Northwest Arkansas Democrat-Gazette
Totalitarian horrors
As the campaign to remove statutes of Confederate soldiers, colonial heroes, and pre-colonial explorers moves inextricably along, accompanied by parallel campaigns to rewrite American history along the lines advocated by The New York Times, and to criticize, demonize, and intimidate anyone in politics, academia, or private life who dares to differ from the gospel of the radical left, which, by its own admission, seeks to rewrite the First Amendment to the United States Constitution and eliminate its implicit right of freedom of association, consider this: We have been forewarned.

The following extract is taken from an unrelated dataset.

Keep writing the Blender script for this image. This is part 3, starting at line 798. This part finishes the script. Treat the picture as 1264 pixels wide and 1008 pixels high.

In George Orwell’s dystopian novel “1984,” the mission of the powerful Ministry of Truth and its Thought Police was to rewrite history, bring it up to date, and ensure that all newspapers, books, educational mandates, memorials, and thought that had been superseded by Big Brother’s totalitarian regime were either suppressed or destroyed, or both.
For the moment we do not have a totalitarian regime in charge of the U.S. government, but, as Ronald Reagan said in his gubernatorial inaugural address, “Freedom is a fragile thing and never more than one generation from extinction.”
The radical left’s current members of Congress, its left-leaning governors, its flag-waving leftist university elites, and their designated mouthpiece, The New York Times, have made their intentions clear: Do as we say and hold onto your socks, because we will use our best efforts to eliminate capitalism, free enterprise, free speech, the free press, and usher in an age of guaranteed wages, revisionist history, socialism, speech police, reparation payments, and rampant welfare whose excesses history has never known.
Indeed, if the radical left has its way, we will shamefully leave a legacy of a totalitarian nightmare that Orwell only speculated about.